[Dataset rows]
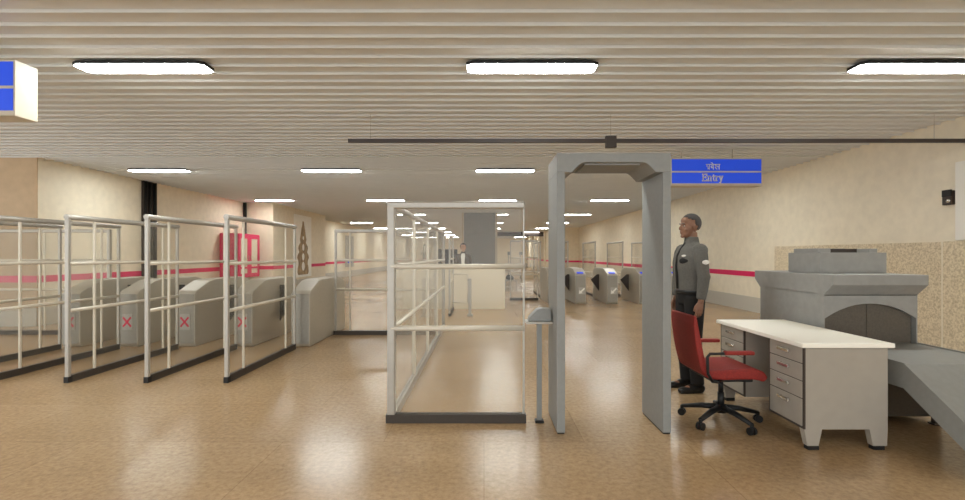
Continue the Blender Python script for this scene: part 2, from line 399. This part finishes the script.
t = thing('glass_fence', 'small glass fence standing crosswise right of the cream counter', 'glass fence', (.80, 14.8, 0))
run_x(t, 0, 0, .86, [], thick=.015)

# ------------------------------------------------------------------ walk-through metal detector
t = thing('metal_detector', 'grey walk-through metal detector arch standing in front of the guard', 'metal detector', (1.012, 4.0, 0))
def arc(cx, cz, r, a0, a1, n=6, sz=1): return [(cx+r*math.cos(a0+(a1-a0)*i/n), cz+sz*r*math.sin(a0+(a1-a0)*i/n)) for i in range(n+1)]
xo, xi, zt, zo, zn = .444, .381, 2.19, 2.118, 2.04
for s in (-1, 1):
    a, b = sorted((s*xi, s*xo))
    MB().box(a, b, -.25, .25, .012, 2.04, bev=.004).build('side_panel', M['detector'], t)
    MB().box(a+.005, b-.005, -.24, .24, 0, .012).build('foot', M['black'], t)
def curve_side(s):
    P = [(xi, zn), (xi-.045, zn)]
    for i in range(7):
        u = i/6; P.append((xi-.055-.105*u, zn+(zo-zn)*math.sin(u*PI/2)))
    P = P[1:]
    return [(s*a, b) for a, b in P]
R = curve_side(1); L = curve_side(-1)[::-1]
poly = [(-xo, zn), (-xo, zt), (xo, zt), (xo, zn)]+R+L
MB().prism(poly, 'y', -.25, .25).build('header', M['detector'], t, bevel=.004)
MB().prism([(-.22, zo-.012), (.22, zo-.012), (.22, zo), (-.22, zo)], 'y', -.2, .2).build('header_lining', M['detector'], t)
# pedestal reader
t = thing('card_reader_post', 'slim grey pedestal with a hooded card reader beside the detector\'s left leg', 'card reader', (.462, 4.03, 0))
MB().box(-.02, .02, -.02, .02, .02, .835, bev=.004).build('post', M['detector'], t)
MB().box(-.035, .035, -.035, .035, 0, .02).build('foot', M['black'], t)
MB().box(-.115, .105, -.07, .09, .828, .845, bev=.004).build('tray', M['steel'], t)
MB().prism([(-.095, .845), (-.085, .88), (-.02, .945), (.02, .955), (.085, .95), (.095, .935), (.10, .845)], 'y', -.05, .07).build('reader_head', M['detector'], t, bevel=.008)

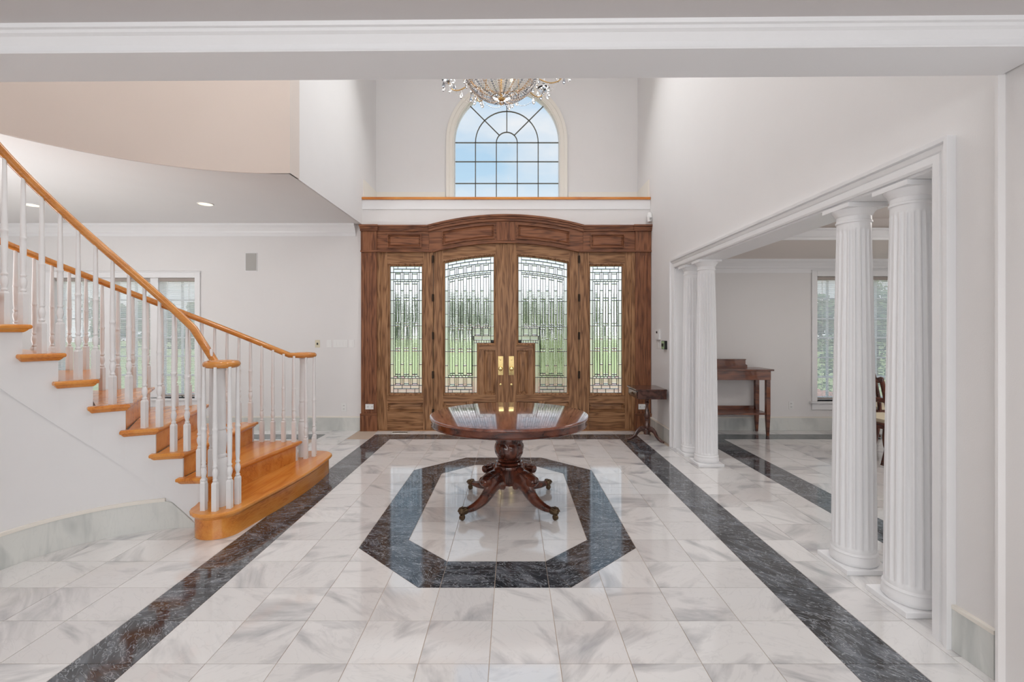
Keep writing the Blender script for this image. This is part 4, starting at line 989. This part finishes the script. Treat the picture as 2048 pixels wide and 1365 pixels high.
k_.build('drop_handle', M['dark_brass'], d_, smooth=True)
pr = [(.035, .565), (.035, .548), (.020, .540), (.026, .53), (.026, .522), (.019, .51), (.026, .500), (.030, .488), (.022, .475), (.017, .45), (.020, .42), (.034, .35), (.040, .325), (.038, .305), (.024, .285), (.033, .278), (.033, .268), (.024, .258), (.026, .22), (.036, .195), (.036, .17), (.030, .15), (.040, .14), (.042, .075), (.0, .07)]
MB().lathe(pr[::-1], (sc[0], sc[1], 0), 20).build('pedestal', M['walnut'], t, smooth=True)
lp = spline([(.02, 0, .135), (.075, 0, .150), (.125, 0, .120), (.165, 0, .065), (.215, 0, .028), (.27, 0, .014)])
lm2 = MB().tube(lp, [(.016 - .006 * i / (len(lp) - 1), .030 * (1 - i / (len(lp) - 1)) + .011) for i in range(len(lp))], 10)
for a in (188, 304, 64): rotated(lm2, a, sc).build('leg', M['walnut'], t, smooth=True)

# ------------------------------------------------------------------ dining room furniture
cx0, cx1, cy0, cy1 = 2.50, 3.52, 6.50, 6.875
t = empty('console_table', ((cx0 + cx1) / 2, (cy0 + cy1) / 2, 0), 'red brown console table with a raised back and low shelf against the dining wall', 'console table')
MB().box(cx0 - .03, cx1 + .03, cy0 - .02, cy1, .890, .912).build('table_top', M['cherry'], t, bevel=.004)
MB().box(cx0, cx1, cy0 + .01, cy1 - .01, .765, .890).build('apron', M['cherry'], t, bevel=.002)
g_ = MB().prism_xz([(cx0 + .02, .912), (cx1 - .16, .912), (cx1 - .16, .945), (cx1 - .185, .960), (cx1 - .185, 1.02), (cx0 + .04, 1.02), (cx0 + .04, .960), (cx0 + .02, .945)], cy1 - .035, cy1 - .01).build('back_gallery', M['cherry'], t)
MB().box(cx0 + .035, cx1 - .18, cy1 - .042, cy1 - .006, 1.02, 1.032).build('gallery_cap', M['cherry'], g_)
for lx_, ly_ in ((cx0 + .03, cy0 + .04), (cx1 - .03, cy0 + .04), (cx0 + .03, cy1 - .04), (cx1 - .03, cy1 - .04)):
    b = MB().loft([[(lx_ + sx * s_, ly_ + sy * s_, z) for sx, sy in ((-1, -1), (1, -1), (1, 1), (-1, 1))] for s_, z in ((.015, .0005), (.023, .20), (.026, .30), (.026, .765))])
    b.build('leg', M['cherry'], t)
MB().box(cx0 + .02, cx1 - .02, cy0 + .03, cy1 - .02, .285, .312).build('shelf', M['cherry'], t, bevel=.003)
MB().box(cx0 + .02, cx1 - .02, cy1 - .04, cy1 - .02, .312, .365).build('shelf_back', M['cherry'], t)

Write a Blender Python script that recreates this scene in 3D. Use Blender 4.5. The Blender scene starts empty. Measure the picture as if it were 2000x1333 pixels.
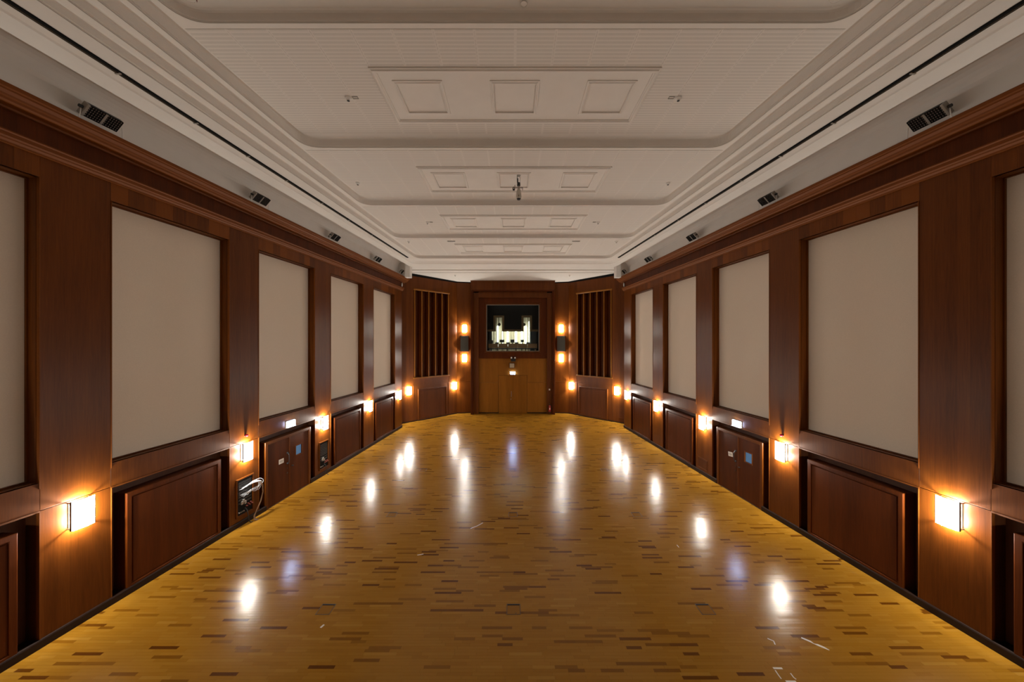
import bpy, bmesh, math, random
from mathutils import Vector, Matrix
random.seed(7)
PI = math.pi
S = bpy.context.scene
COL = S.collection

# ------------------------------------------------------------------ camera, world, exposure
CAM_H, CAM_X, FPX = 5.2, -0.06, 667.0
cam_d = bpy.data.cameras.new('camera')
cam_d.sensor_width = 36.0
cam_d.lens = 36.0 * FPX / 2000.0
cam_d.shift_y = -3.5 / 2000.0 * -1.0
cam_d.clip_start = 0.05
cam = bpy.data.objects.new('camera', cam_d)
COL.objects.link(cam)
cam.location = (CAM_X, 0, CAM_H)
cam.rotation_euler = (PI / 2, 0, 0)
S.camera = cam

w = bpy.data.worlds.new('world')
S.world = w
w.use_nodes = True
w.node_tree.nodes['Background'].inputs[0].default_value = (0.02, 0.02, 0.025, 1)
w.node_tree.nodes['Background'].inputs[1].default_value = 0.0

S.view_settings.view_transform = 'Standard'
S.view_settings.look = 'None'
S.view_settings.exposure = 0.0
S.view_settings.gamma = 1.0
S.view_settings.use_curve_mapping = False

LAMP_COL = (1.0, 0.95, 0.84)
GLASS_E = 122.0        # radiance of a sconce's front glass
BULB_W = 115.0         # watts of the bulb behind the glass

# ------------------------------------------------------------------ materials
def nt(name):
    m = bpy.data.materials.new(name)
    m.use_nodes = True
    n = m.node_tree
    return m, n, n.nodes['Principled BSDF']

def plain(name, col, rough=0.5, metal=0.0, spec=0.5, noise=0.0, nscale=8.0, bump=0.0):
    m, n, b = nt(name)
    b.inputs['Roughness'].default_value = rough
    b.inputs['Metallic'].default_value = metal
    b.inputs['Specular IOR Level'].default_value = spec
    b.inputs['Base Color'].default_value = (*col, 1)
    if noise or bump:
        tc = n.nodes.new('ShaderNodeTexCoord')
        tx = n.nodes.new('ShaderNodeTexNoise')
        tx.inputs['Scale'].default_value = nscale
        tx.inputs['Detail'].default_value = 4
        n.links.new(tc.outputs['Object'], tx.inputs['Vector'])
        if noise:
            r = n.nodes.new('ShaderNodeMapRange')
            r.inputs[1].default_value = 0.3; r.inputs[2].default_value = 0.7
            r.inputs[3].default_value = 1 - noise; r.inputs[4].default_value = 1 + noise
            n.links.new(tx.outputs['Fac'], r.inputs[0])
            mx = n.nodes.new('ShaderNodeVectorMath'); mx.operation = 'SCALE'
            mx.inputs[0].default_value = col
            n.links.new(r.outputs[0], mx.inputs['Scale'])
            n.links.new(mx.outputs[0], b.inputs['Base Color'])
        if bump:
            bp = n.nodes.new('ShaderNodeBump')
            bp.inputs['Strength'].default_value = bump
            bp.inputs['Distance'].default_value = 0.01
            n.links.new(tx.outputs['Fac'], bp.inputs['Height'])
            n.links.new(bp.outputs[0], b.inputs['Normal'])
    return m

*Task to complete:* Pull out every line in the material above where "Blender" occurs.

*Solution to the exercise:*
Continue the Blender Python script for this scene: part 2, from line 399. This part finishes the script.
Keep writing the Blender script for this image. This is part 4, starting at line 989. This part finishes the script. Treat the picture as 2048 pixels wide and 1365 pixels high.
Write a Blender Python script that recreates this scene in 3D. Use Blender 4.5. The Blender scene starts empty. Measure the picture as if it were 2000x1333 pixels.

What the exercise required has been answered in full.